At exactly 9:11 a.m. Tuesday, sirens signaled a call to remember and some 200 firefighters on motorcycles were doing just that. They left Chicago Tuesday morning on the Chicago to New York 9-11 Memorial Ride, headed for Ground Zero to remember comrades lost on 9/11.

For those who helped sift through rubble after the attacks on the World Trade Center, images of Ground Zero are impossible to forget.

"You're talking about eight days of surrealism. It's really hard to fathom," said Chicago firefighter Stanley Salata.

Tom Maloney, with the American Firefighters Motorcycle Club, was there too and was so moved by the scene that he and other firefighters have returned every year on their motorcycles.

"It's just something that evolved, rather than took place or that I ever planned or aspired to do," Maloney said.

They grieve their brothers in uniform, 343 of them killed that day, and monitor the progress of the Ground Zero memorial.

"And going from working there and looking at all that devastation and to see what is going on now, it's kind of a healing process for us," said Salata.

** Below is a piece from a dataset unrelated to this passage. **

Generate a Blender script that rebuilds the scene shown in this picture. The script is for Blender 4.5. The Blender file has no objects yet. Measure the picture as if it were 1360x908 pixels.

Each year, their ride grows. This year they expect about 7,000 riders – including firefighters from across the country and even overseas.

Tony Smith is one of more than 30 firefighters here from England.

"We felt it. The way I put it, I'm here today doing this and my crew is all at work today It would be like me going back home and they're all gone. And that's what happened to these guys," Smith said. "It was just unimaginable to us."

Smith, a member of the British Firefighter Club, said they feel they've turned a tragic anniversary into a positive event.